Informant Motivation

The FIREPLACES framework is summarized in the table below. 

·  F — Financial: Includes the receipt of monetary reward or in-kind payment (i.e. payment of rent, tools, vehicles, phones, clothes).

·  I —  Ideology / Moral: Information is provided about a person or group who possess ideas or beliefs at odds with those held by the informant (i.e. drug dealing or terrorist tactics). 

·  R — Revenge: Information is provided to harm or place another in a detrimental position (i.e. arrested) in response to a previous injury or perceived wrongdoing (i.e. as a result of an acrimonious breakup of a personal or criminal relationship). 

·  E — Excitement: Undertaking the role of an informant offers the individual a feeling of excitement, eagerness, or arousal.

·  P — Protection: Passing information to authorities to protect the informant from persons or networks threatening them, their criminal enterprises, or family. The cooperation aims to provide information that encourages police action to diminish this threat. 

·  L — Lifestyle: The role played by the informant provides the individual with an enhanced lifestyle, either as a consequence of deployments and/or payments. 

·  A — Access: The informant relationship provides an opportunity for counter-penetration to identify agency interest in offending networks and associates. This may include deliberate infiltration by criminals to understand the nature of police tasking and levels of interest in their or their competitor’s criminal enterprises. 

·  C — Coercion: Information is provided to avoid carrying out a threat made by an official (i.e. the threat of deportation; being prevented access to or from a country; or blackmail after being caught in compromising situations).

·  E — Ego: Undertaking the role of an informant enhances the individual’s self-esteem or self-importance. Where this ego starts to impact the veracity of provided information, these are sometimes colloquially known as ‘Walter-Mitty’ informants. 

·   S — Sentence: Information is shared to mitigate the length of a likely forthcoming prison sentence or release from detention. 

How Can FIREPLACES Help Handlers?
RIPA 2000 requires both regular reviews, and where appropriate, renewals of the informant’s authority. This necessitates an examination of an informant’s tasking activity, their general behavior and demeanor, and the interrogation of open and closed datasets. All of these are explored to identify new and emerging risks and operational opportunities.

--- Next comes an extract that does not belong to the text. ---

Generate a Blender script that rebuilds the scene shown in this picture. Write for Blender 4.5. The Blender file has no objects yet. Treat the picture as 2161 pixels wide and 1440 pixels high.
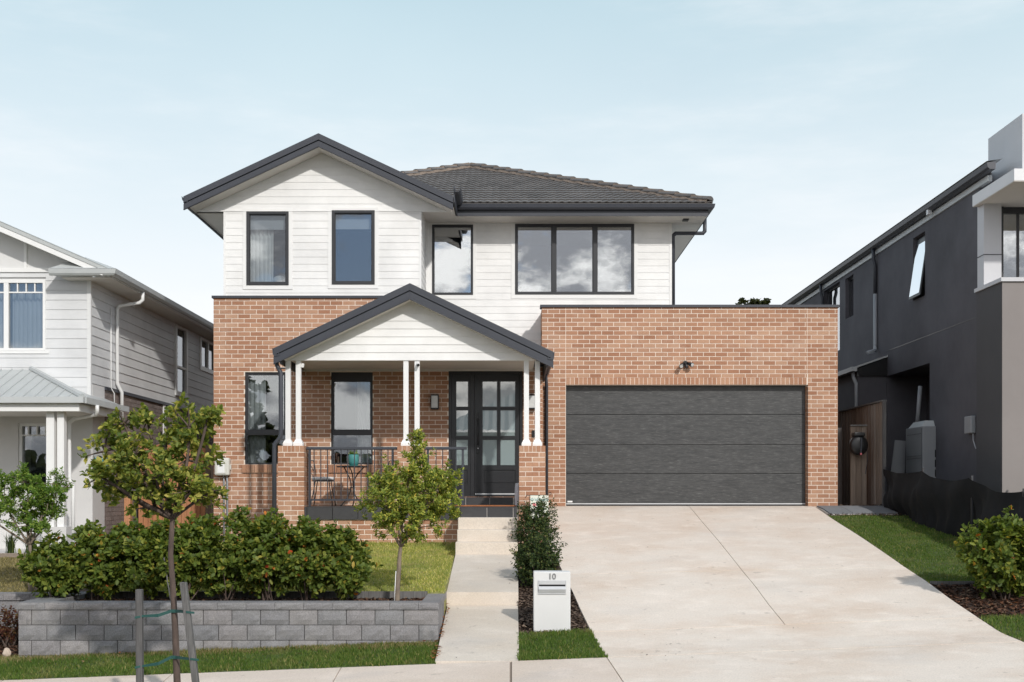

The legislative process provides a juncture in which to review the original assessment of motivations. 

Understanding a potential informant’s motivation(s) can lay the foundation for managing the risks and opportunities associated with the informant-handler relationship and their subsequent operational deployments. 

The FIREPLACES framework not only increases the probability of identifying motives but can also enhance control, efficacy, and longevity of authorized relationships; potentially increasing ethical intelligence elicitation.

Disseminating the framework can be achieved by utilizing existing knowledge platforms that provide an opportunity to offer a more detailed explanation within UK government doctrine, academic articles, and continuous professional development.